Election isn't Perrotta's only novel to make the transition to screen. Little Children, published in 2004, deftly combines a comedy of manners about the sexual escapades of suburban parents with a darkly suspenseful tale of how a community deals with a child molester in its midst. It inspired the New York Times Book Review to call Perrotta an "American Chekhov whose characters even at their most ridiculous seem blessed and ennobled by a luminous human aura." The film version of Little Children was released in the fall.

Directed by Todd Field (In the Bedroom) and starring Kate Winslet and Patrick Wilson, the film is the reason Perrotta is going to the Golden Globes on Monday night. He and Field are nominated for best screenplay; the movie also received nominations for best motion picture drama and best actress in a drama, for Winslet.

Perrotta, 45, says he's looking forward to the gala. "I think I can enjoy it more than people who are in that business. For them, it's their real work, but for me, it's play."

Adapting his novel into a screenplay was "a very interesting experience. Todd and I didn't know each other at all. It was like, 'Hi, how are you? Let's write something together.'

"It's a very private thing to write, so it was a big risk. But I'm very happy with the way it turned out."

Working on screenplays and novels has taken him away from teaching on a regular basis, he says. But he still enjoys working with writing students at programs like the Stonecoast Writers Conference in Maine.

That conference led him to Writers in Paradise: "The short version is, Dennis invited me. We taught together at Stonecoast."

That would be Dennis Lehane, co-director of Writers in Paradise, Eckerd alum and author of seven novels, including Mystic River, which gave Lehane his own Hollywood experience when the film based on it won two Oscars in 2004.

Perrotta says he has known Lehane, a Boston native, for about five years. "I'm a huge fan of Dennis Lehane. He doesn't get the credit he deserves as a literary writer."

Perrotta says another writer he admires is his former teacher Tobias Wolff, who in such books as his memoir This Boy's Life achieves the blend of "comic writing and moral seriousness" Perrotta strives for in his fiction.

Teaching writing is a complex business, Perrotta says. "You can't give somebody talent, and you can't give somebody that deep desire to write, and those are two crucial things.

"But if somebody has talent, you can encourage it. And there are concrete craft things you can teach them."

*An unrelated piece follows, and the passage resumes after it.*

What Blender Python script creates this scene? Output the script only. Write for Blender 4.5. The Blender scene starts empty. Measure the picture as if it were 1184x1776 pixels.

Among the most important things he teaches, he says, is how to read like a writer. "It's very striking to me that some of these students just haven't read a lot. If you're serious about writing, you have to absorb a whole lot of literature. And I don't mean they should scan it; they should absorb it into their bones."

Perrotta recently finished writing another novel, The Abstinence Teacher, which will be published in the fall. "It's about sex education and the culture wars. It's close in spirit to Little Children, I think."

And has this one already been optioned for the movies? "Oh, yeah." He'll be working on the screenplay for Jonathan Dayton and Valerie Faris, the directing team behind the indie hit Little Miss Sunshine.

"With two movies under my belt, I'm very much in the mix in Hollywood."

Colette Bancroft can be reached at (727) 893-8435 or bancroft@sptimes.com.

Writers in Paradise Evening Reading Series

The third annual Writers in Paradise conference takes place Saturday through Jan. 27 at Eckerd College in St. Petersburg. The conference workshops, for poets and fiction and nonfiction writers, are closed for this year, but there will be readings by members of the conference faculty each night. The readings, which are free and open to the public, start at 8 in Miller Auditorium.

Before each reading, there will be a wine and cheese reception and book sale at 7:30 in the auditorium lobby. Authors will sign their books after each reading.

For information, go to writersinparadise.eckerd.edu or call (727) 864-7994.


Saturday: Tom Perrotta, author of Little Children and co-screenwriter of the Golden Globe-nominated movie based on the novel.

Jan. 21: Les Standiford, author of Last Train to Paradise and director of the graduate creative writing program at Florida International University; and Sterling Watson, director of the creative writing program at Eckerd College and author of five novels, most recently Sweet Dream Baby.

Jan. 22: Beth Ann Fennelly, winner of the GLCA New Writers Award and author of the poetry chapbook Tender Hooks; and Laura Lippman, winner of the Edgar, Agatha, Shamus, Anthony and Nero Wolfe awards and author of the New York Times Notable Book of the Year, In a Strange City.

Jan. 23: Tom Franklin, recipient of a Guggenheim Fellowship and author of Smonk; and Thisbe Nissen, author of The Good People of New York and Osprey Island.

Jan. 25: David Simon, writer and producer of HBO's The Wire and author of the Edgar Award-winning Homicide: A Year on the Killing Streets.

Jan. 26: Peter Meinke, recipient of two NEA Fellowships and three prizes from the Poetry Society of America, author of The Contracted World; and Roland Merullo, author of A Little Love Story and finalist for the PEN New England/L.L. Winship Prize.

Jan. 27: Dennis Lehane, recipient of the Anthony Award, the Barry Award for Best Novel and the Massachusetts Book Award in Fiction for Mystic River, which was made into an Academy Award-winning film starring Sean Penn and directed by Clint Eastwood.